Councils coping with severe funding cuts should be given more support from central government, according to a leading trade union.

GMB, which represents local authority workers across the UK, said it was important that “vital services” are protected as councils face ever-increasing pressures.

It responded to a report by the Commons Public Accounts Committee (PAC), which pointed out that some councils are in a “extremely worrying position” financially.

Warren Kenny, GMB regional secretary, argued that the Government should not only ease up on cuts to local authorities but should actively bolster their coffers.

He said: “This warning from the PAC reflects what GMB has been warning about as well.

“We need Members of Parliament to impose their will for policy to be reversed.

“It is high time that the government grants to local authorities be increased to ease the pressure.

“We need this to be followed up by a number of years where spending by councils are increased.”

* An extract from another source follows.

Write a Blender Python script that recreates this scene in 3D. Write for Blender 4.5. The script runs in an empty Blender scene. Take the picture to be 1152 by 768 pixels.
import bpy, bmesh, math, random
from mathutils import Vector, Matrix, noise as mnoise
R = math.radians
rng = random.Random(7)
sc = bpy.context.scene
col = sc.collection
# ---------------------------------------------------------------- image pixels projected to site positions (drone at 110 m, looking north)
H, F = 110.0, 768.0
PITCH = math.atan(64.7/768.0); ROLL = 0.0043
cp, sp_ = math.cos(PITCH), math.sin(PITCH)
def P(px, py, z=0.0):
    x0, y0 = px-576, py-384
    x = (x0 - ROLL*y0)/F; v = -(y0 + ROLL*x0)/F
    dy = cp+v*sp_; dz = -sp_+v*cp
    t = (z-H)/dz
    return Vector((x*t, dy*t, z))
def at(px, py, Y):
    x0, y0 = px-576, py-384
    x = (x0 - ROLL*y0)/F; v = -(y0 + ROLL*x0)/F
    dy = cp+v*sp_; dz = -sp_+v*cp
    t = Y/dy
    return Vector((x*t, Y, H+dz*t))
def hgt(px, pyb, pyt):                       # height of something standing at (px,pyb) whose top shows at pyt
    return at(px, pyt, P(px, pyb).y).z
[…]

Both Harrow and Brent Councils have frequently spoken about their struggles to maintain balanced budgets in the face of government cuts and increased demand.

This has led to repeatedly increased council tax in both boroughs and a series of “tough decisions” when it comes to reduced spending on services.

Cllr Muhammed Butt, leader of Brent Council, said: “In Brent, our residents are crying out for austerity to end, but with our council facing a further £40 million in cuts, we have another year of impossible decisions on which services we protect.

“If the Government truly values the vital services local councils provide, from building homes; to protecting our children; through to fixing our roads – it must be willing to help fund them.”

His thoughts were echoed by Cllr Adam Swersky, who is responsible for finance at Harrow Council, who said councils – particularly those in outer London boroughs – “cannot cope” with the increased pressures.

But Communities Secretary James Brokenshire is adamant that the Government is working to support local authorities in Britain.

He pointed out that it is investing £91.5 billion over the next two years to “meet the needs of their residents”.